#### [Information provided]
BEGIN
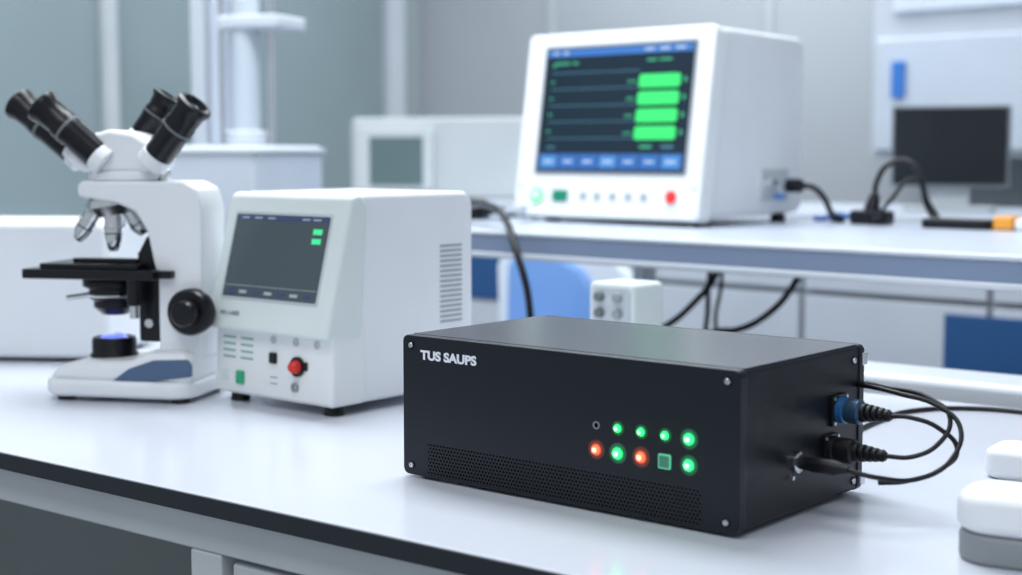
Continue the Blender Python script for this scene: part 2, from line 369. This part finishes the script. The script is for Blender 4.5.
# stage
box('stage',ms,-.104,.080,-.062,.062,.158,.171,M_blkpl,.002)
box('stage_upper',ms,-.082,.056,-.055,.058,.171,.178,M_blkpl,.0015)
box('slide_holder',ms,-.045,.045,-.035,-.028,.178,.184,M_blkpl,.001)
box('slide',ms,-.038,.038,-.027,.0,.178,.1795,mat('slide_glass',(.4,.45,.48),.1),0)
box('slide_clip',ms,.03,.06,.0,.012,.178,.19,M_blkpl,.001)
box('stage_arm',ms,.05,.10,-.05,-.035,.160,.170,M_blkpl,.002)
cyl('stage_knob',ms,(.048,-.05,.165),(.048,-.05,.125),.009,M_blkpl)
cyl('stage_knob_lower',ms,(.048,-.05,.125),(.048,-.05,.108),.006,M_chrome)
lathe('condenser',ms,[(0,0),(.040,0),(.042,.003),(.042,.012),(.034,.016),(.034,.028),(.028,.032),(.028,.040),(.017,.050),(0,.050)],(-.002,-.003,.158),(0,0,-1),M_blkpl)
lathe('condenser_ring',ms,[(.0345,0),(.0355,.001),(.0355,.003),(.0345,.004)],(-.002,-.003,.136),(0,0,-1),M_chrome)
cyl('condenser_screw',ms,(-.02,-.022,.136),(-.049,-.047,.132),.0035,M_chrome)
lathe('coarse_focus_knob',ms,[(0,0),(.026,0),(.030,.003),(.030,.018),(.027,.022),(.017,.022),(.017,.036),(.014,.040),(0,.040)],(.126,-.037,.118),(0,-1,0),M_blkpl)
lathe('coarse_focus_knob_far',ms,[(0,0),(.026,0),(.030,.003),(.030,.018),(.027,.022),(0,.022)],(.126,.037,.118),(0,1,0),M_blkpl)

# white instrument case at far left
lc = empty('instrument_case',(-.615,2.25,T),-math.radians(4))
prism('case_body',lc,rr(-.36,0,.006,.214,.012),'y',0,.24,mat('case_paint',(.76,.79,.82),.45),.010,4)
for i,(x,y) in enumerate([(-.03,.03),(-.33,.03),(-.03,.21),(-.33,.21)]): cyl('foot_%d'%(i+1),lc,(x,y,0),(x,y,.008),.012,M_rub)

# ------------------------------------------------------------------ raised shelf
SZ=T+.18
sh = empty('raised_shelf',(0,0,0),YAW)
box('shelf_board',sh,-2.1,.7,2.005,2.80,SZ-.018,SZ,mat('shelf_laminate',(.55,.60,.70),.28),.002)
box('shelf_rail',sh,-2.1,.7,1.985,2.010,SZ-.040,SZ-.008,M_blueg,.003)
box('shelf_rail_cap',sh,-2.1,.7,1.983,2.012,SZ-.0085,SZ-.0002,M_frame,.003)
box('shelf_rail_lip',sh,-2.1,.7,1.983,2.012,SZ-.050,SZ-.039,M_frame,.003)
box('shelf_back_rail',sh,-2.1,.7,2.76,2.79,SZ-.045,SZ-.018,M_frame,.002)
for i,(x,y) in enumerate([(-2.05,2.08),(-2.05,2.74),(.6,2.08),(.6,2.74)]):
    box('post_%d'%(i+1),sh,x,x+.04,y,y+.04,0,SZ-.018,M_frame,.003)
M_rail=mat('rail_white',(.76,.80,.86),.35)
rl = empty('bench_back_rail',(0,0,0),BENCH)
box('rail_bar',rl,-1.0,1.1,1.90,2.01,T-.034,T+.020,M_rail,.012,4)
box('rail_apron',rl,-.98,1.08,1.93,1.96,T-.45,T-.034,M_cab,.004)
for i,x in enumerate((-.95,1.0)): box('rail_leg_%d'%(i+1),rl,x,x+.04,1.93,1.97,0,T-.45,M_frame,.003)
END
#### [Work required]
Reproduce the full material exactly, excluding the pictures.

#### [Result for this exercise]
Continue the Blender Python script for this scene: part 2, from line 369. This part finishes the script. The script is for Blender 4.5.
# stage
box('stage',ms,-.104,.080,-.062,.062,.158,.171,M_blkpl,.002)
box('stage_upper',ms,-.082,.056,-.055,.058,.171,.178,M_blkpl,.0015)
box('slide_holder',ms,-.045,.045,-.035,-.028,.178,.184,M_blkpl,.001)
box('slide',ms,-.038,.038,-.027,.0,.178,.1795,mat('slide_glass',(.4,.45,.48),.1),0)
box('slide_clip',ms,.03,.06,.0,.012,.178,.19,M_blkpl,.001)
box('stage_arm',ms,.05,.10,-.05,-.035,.160,.170,M_blkpl,.002)
cyl('stage_knob',ms,(.048,-.05,.165),(.048,-.05,.125),.009,M_blkpl)
cyl('stage_knob_lower',ms,(.048,-.05,.125),(.048,-.05,.108),.006,M_chrome)
lathe('condenser',ms,[(0,0),(.040,0),(.042,.003),(.042,.012),(.034,.016),(.034,.028),(.028,.032),(.028,.040),(.017,.050),(0,.050)],(-.002,-.003,.158),(0,0,-1),M_blkpl)
lathe('condenser_ring',ms,[(.0345,0),(.0355,.001),(.0355,.003),(.0345,.004)],(-.002,-.003,.136),(0,0,-1),M_chrome)
cyl('condenser_screw',ms,(-.02,-.022,.136),(-.049,-.047,.132),.0035,M_chrome)
lathe('coarse_focus_knob',ms,[(0,0),(.026,0),(.030,.003),(.030,.018),(.027,.022),(.017,.022),(.017,.036),(.014,.040),(0,.040)],(.126,-.037,.118),(0,-1,0),M_blkpl)
lathe('coarse_focus_knob_far',ms,[(0,0),(.026,0),(.030,.003),(.030,.018),(.027,.022),(0,.022)],(.126,.037,.118),(0,1,0),M_blkpl)

# white instrument case at far left
lc = empty('instrument_case',(-.615,2.25,T),-math.radians(4))
prism('case_body',lc,rr(-.36,0,.006,.214,.012),'y',0,.24,mat('case_paint',(.76,.79,.82),.45),.010,4)
for i,(x,y) in enumerate([(-.03,.03),(-.33,.03),(-.03,.21),(-.33,.21)]): cyl('foot_%d'%(i+1),lc,(x,y,0),(x,y,.008),.012,M_rub)

# ------------------------------------------------------------------ raised shelf
SZ=T+.18
sh = empty('raised_shelf',(0,0,0),YAW)
box('shelf_board',sh,-2.1,.7,2.005,2.80,SZ-.018,SZ,mat('shelf_laminate',(.55,.60,.70),.28),.002)
box('shelf_rail',sh,-2.1,.7,1.985,2.010,SZ-.040,SZ-.008,M_blueg,.003)
box('shelf_rail_cap',sh,-2.1,.7,1.983,2.012,SZ-.0085,SZ-.0002,M_frame,.003)
box('shelf_rail_lip',sh,-2.1,.7,1.983,2.012,SZ-.050,SZ-.039,M_frame,.003)
box('shelf_back_rail',sh,-2.1,.7,2.76,2.79,SZ-.045,SZ-.018,M_frame,.002)
for i,(x,y) in enumerate([(-2.05,2.08),(-2.05,2.74),(.6,2.08),(.6,2.74)]):
    box('post_%d'%(i+1),sh,x,x+.04,y,y+.04,0,SZ-.018,M_frame,.003)
M_rail=mat('rail_white',(.76,.80,.86),.35)
rl = empty('bench_back_rail',(0,0,0),BENCH)
box('rail_bar',rl,-1.0,1.1,1.90,2.01,T-.034,T+.020,M_rail,.012,4)
box('rail_apron',rl,-.98,1.08,1.93,1.96,T-.45,T-.034,M_cab,.004)
for i,x in enumerate((-.95,1.0)): box('rail_leg_%d'%(i+1),rl,x,x+.04,1.93,1.97,0,T-.45,M_frame,.003)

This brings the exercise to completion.